The Soviet communists attempted major reforms to the calendar themselves. Among these was the abolition of the traditional week with its Sundays off and predictable seven-day cycles.

That experiment ultimately failed, but the Soviets did succeed in eradicating many Christian traditional holidays in a country that had been for centuries influenced by popular adherence to the Eastern Orthodox Christian religion.

Once the communists took control of the Russian state, the usual calendar of religious holidays was naturally abolished. Easter was outlawed, and during the years when weekends were removed, Easter was especially difficult to celebrate, even privately.

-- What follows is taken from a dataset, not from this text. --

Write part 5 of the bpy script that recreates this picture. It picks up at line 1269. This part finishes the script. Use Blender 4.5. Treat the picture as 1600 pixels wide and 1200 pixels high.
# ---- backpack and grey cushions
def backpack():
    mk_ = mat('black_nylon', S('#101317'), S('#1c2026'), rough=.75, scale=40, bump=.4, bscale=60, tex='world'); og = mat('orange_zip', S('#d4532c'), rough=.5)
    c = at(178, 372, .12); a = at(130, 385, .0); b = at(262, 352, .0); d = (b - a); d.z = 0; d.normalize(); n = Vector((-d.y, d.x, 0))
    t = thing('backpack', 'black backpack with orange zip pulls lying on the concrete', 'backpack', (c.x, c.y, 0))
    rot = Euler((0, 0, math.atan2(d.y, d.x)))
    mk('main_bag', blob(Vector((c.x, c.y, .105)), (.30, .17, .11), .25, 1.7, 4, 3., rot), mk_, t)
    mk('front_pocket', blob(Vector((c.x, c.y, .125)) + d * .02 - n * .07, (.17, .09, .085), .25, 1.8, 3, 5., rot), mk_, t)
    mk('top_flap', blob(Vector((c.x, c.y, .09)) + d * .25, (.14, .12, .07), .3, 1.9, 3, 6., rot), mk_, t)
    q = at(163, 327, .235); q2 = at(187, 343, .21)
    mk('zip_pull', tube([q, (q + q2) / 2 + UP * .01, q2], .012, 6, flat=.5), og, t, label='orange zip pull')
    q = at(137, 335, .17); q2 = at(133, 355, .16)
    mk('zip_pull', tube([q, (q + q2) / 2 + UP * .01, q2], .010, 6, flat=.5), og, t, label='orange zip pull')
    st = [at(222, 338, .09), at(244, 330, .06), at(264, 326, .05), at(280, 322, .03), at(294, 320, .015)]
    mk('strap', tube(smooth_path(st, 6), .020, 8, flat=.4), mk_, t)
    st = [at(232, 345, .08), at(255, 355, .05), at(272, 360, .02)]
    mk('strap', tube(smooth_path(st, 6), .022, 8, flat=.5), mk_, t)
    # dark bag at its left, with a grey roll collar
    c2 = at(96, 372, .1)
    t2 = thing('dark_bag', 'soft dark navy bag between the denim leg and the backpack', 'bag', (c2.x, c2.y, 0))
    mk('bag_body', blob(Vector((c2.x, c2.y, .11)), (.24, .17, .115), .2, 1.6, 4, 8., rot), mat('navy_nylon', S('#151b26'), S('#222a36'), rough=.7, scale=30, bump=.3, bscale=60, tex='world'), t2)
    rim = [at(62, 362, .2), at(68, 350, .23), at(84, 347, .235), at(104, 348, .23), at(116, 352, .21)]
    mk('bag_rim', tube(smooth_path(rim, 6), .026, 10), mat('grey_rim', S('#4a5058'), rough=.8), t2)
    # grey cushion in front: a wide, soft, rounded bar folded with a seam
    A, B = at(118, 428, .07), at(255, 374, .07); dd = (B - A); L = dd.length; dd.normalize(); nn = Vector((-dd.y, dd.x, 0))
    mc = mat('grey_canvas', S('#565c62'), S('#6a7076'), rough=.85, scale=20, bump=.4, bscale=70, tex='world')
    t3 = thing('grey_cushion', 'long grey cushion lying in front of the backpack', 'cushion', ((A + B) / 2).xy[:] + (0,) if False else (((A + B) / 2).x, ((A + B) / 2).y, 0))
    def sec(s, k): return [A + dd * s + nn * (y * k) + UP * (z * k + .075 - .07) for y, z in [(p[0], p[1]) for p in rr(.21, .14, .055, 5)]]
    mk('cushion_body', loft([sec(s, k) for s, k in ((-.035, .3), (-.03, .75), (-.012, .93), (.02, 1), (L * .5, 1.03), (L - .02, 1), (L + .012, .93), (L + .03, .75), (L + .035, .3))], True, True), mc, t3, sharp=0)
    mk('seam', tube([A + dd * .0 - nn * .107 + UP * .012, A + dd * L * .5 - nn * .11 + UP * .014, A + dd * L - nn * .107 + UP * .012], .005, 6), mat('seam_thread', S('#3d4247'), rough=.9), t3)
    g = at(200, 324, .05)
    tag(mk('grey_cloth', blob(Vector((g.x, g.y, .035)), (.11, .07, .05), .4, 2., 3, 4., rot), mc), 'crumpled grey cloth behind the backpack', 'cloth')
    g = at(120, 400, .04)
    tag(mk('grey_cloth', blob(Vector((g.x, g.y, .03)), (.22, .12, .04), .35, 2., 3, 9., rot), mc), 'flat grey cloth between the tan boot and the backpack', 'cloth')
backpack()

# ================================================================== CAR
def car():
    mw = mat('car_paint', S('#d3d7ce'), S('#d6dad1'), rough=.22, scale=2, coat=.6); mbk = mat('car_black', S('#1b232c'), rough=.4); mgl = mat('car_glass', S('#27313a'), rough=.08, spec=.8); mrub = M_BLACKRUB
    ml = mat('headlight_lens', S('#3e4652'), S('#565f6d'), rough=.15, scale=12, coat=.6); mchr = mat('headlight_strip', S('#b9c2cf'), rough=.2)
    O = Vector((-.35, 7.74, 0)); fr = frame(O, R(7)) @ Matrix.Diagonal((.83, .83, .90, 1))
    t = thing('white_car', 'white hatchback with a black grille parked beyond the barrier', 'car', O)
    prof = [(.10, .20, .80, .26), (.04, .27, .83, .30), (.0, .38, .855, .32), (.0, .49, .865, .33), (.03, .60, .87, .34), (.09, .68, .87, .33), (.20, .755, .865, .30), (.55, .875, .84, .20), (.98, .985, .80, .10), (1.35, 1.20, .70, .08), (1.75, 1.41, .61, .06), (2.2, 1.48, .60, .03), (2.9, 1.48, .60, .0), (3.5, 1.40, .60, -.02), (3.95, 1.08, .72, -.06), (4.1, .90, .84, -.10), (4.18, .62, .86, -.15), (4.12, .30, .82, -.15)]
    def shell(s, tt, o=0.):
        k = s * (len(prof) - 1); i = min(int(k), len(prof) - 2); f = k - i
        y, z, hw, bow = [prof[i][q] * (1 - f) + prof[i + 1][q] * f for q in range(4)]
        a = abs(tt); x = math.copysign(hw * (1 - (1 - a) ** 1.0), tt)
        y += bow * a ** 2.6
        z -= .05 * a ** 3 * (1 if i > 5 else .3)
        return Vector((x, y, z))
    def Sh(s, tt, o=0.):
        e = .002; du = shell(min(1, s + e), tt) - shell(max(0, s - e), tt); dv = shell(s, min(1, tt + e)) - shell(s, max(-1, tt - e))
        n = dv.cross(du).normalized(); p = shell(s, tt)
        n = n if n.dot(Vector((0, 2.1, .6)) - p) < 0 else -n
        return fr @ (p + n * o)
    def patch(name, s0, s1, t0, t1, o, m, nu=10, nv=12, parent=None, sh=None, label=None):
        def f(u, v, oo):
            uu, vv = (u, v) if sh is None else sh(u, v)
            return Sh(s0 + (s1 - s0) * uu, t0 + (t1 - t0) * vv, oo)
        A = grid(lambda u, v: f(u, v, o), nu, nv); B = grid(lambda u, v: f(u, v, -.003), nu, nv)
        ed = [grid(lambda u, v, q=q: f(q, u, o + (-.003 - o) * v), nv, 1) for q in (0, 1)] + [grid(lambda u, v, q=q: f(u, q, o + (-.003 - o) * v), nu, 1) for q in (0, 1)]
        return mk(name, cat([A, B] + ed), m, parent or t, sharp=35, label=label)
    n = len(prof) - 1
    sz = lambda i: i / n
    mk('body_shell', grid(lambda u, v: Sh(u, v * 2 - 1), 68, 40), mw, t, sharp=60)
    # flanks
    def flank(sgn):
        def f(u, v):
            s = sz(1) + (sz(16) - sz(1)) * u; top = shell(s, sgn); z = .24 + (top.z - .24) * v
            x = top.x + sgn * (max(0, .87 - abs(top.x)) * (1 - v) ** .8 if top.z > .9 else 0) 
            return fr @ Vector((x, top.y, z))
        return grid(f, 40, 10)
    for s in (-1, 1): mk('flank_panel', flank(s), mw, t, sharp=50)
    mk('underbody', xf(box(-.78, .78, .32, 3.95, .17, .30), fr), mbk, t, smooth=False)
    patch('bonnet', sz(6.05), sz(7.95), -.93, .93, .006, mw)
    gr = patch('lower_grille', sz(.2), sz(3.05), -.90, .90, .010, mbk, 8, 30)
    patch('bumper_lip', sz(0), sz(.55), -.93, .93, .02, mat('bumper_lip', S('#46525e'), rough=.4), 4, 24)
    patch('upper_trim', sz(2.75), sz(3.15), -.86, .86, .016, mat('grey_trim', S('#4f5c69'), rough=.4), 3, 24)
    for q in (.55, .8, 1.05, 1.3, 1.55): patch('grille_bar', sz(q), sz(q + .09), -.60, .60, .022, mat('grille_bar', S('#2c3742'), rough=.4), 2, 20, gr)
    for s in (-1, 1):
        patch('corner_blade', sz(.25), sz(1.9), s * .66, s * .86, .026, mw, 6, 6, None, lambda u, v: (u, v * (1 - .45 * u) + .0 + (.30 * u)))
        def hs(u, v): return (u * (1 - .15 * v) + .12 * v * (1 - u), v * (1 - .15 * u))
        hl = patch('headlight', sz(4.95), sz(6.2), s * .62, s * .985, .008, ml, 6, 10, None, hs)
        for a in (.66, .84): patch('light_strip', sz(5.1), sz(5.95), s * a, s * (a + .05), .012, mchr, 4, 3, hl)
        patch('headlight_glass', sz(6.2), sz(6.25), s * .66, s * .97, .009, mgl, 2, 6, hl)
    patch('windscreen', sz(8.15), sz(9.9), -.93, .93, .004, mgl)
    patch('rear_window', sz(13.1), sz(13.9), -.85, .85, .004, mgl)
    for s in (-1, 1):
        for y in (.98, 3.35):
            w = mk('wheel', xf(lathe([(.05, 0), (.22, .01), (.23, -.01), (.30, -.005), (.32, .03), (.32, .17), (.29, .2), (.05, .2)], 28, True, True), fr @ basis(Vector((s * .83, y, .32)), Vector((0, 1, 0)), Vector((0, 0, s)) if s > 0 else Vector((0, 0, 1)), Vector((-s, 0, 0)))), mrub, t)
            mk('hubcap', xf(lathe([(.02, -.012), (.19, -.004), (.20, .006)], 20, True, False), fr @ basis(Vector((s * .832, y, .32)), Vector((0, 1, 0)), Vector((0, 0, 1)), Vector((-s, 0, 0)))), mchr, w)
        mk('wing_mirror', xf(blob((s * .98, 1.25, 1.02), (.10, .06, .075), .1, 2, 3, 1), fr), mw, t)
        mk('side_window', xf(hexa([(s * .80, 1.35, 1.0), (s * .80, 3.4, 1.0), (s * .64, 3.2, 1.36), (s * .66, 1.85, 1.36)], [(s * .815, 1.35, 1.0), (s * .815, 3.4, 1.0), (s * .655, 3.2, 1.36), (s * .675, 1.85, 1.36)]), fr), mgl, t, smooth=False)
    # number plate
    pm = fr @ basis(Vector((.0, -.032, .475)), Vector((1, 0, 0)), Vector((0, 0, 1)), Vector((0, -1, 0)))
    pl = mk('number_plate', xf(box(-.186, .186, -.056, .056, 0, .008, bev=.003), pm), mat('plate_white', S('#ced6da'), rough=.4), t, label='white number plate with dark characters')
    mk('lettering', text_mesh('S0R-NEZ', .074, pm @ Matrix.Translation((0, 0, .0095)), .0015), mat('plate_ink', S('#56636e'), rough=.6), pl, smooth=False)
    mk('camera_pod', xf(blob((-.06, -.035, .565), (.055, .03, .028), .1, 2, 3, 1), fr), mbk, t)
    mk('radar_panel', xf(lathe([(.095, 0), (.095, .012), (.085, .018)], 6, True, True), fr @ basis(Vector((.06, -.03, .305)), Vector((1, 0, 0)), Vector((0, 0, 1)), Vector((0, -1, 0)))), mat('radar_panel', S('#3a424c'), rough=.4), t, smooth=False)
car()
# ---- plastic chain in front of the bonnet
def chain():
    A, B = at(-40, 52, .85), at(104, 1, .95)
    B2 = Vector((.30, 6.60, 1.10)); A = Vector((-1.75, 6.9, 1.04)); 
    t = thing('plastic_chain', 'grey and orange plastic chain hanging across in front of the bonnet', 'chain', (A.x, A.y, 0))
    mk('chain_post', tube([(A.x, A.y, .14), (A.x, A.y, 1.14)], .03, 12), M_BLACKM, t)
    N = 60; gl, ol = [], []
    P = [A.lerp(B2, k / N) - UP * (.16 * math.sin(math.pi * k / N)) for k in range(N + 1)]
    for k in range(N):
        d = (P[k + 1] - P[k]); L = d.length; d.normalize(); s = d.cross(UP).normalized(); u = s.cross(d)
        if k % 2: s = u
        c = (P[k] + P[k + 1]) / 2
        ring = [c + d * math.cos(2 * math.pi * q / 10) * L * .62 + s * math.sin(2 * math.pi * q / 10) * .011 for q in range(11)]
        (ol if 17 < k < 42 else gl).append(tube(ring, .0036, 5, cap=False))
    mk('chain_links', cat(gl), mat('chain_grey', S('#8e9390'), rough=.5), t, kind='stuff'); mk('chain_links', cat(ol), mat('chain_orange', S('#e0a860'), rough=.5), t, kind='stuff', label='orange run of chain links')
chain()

But perhaps the most difficult religious holiday to suppress was Christmas, and much of this is evidenced in the fact that Christmas wasn’t so much abolished as replaced by a secular version with similar rituals.

Emily Tamkin writes at Foreign Policy: “Initially, the Soviets tried to replace Christmas with a more appropriate komsomol (youth communist league) related holiday, but, shockingly, this did not take. And by 1928 they had banned Christmas entirely, and Dec. 25 was a normal working day.

“Then, in 1935, Josef Stalin decided, between the great famine and the Great Terror, to return a celebratory tree to Soviet children. But Soviet leaders linked the tree not to religious Christmas celebrations, but to a secular new year, which, future-oriented as it was, matched up nicely with Soviet ideology.

“Ded Moroz [a Santa Claus-like figure] was brought back. He found a snow maid from folktales to provide his lovely assistant, Snegurochka. The blue, seven-pointed star that sat atop the imperial trees was replaced with a red, five-pointed star, like the one on Soviet insignia.”

It is perhaps significant that Stalin found the Santa Claus aspect of Christmas worth preserving, and Stalin apparently calculated that a father figure bearing gifts might be useful after all.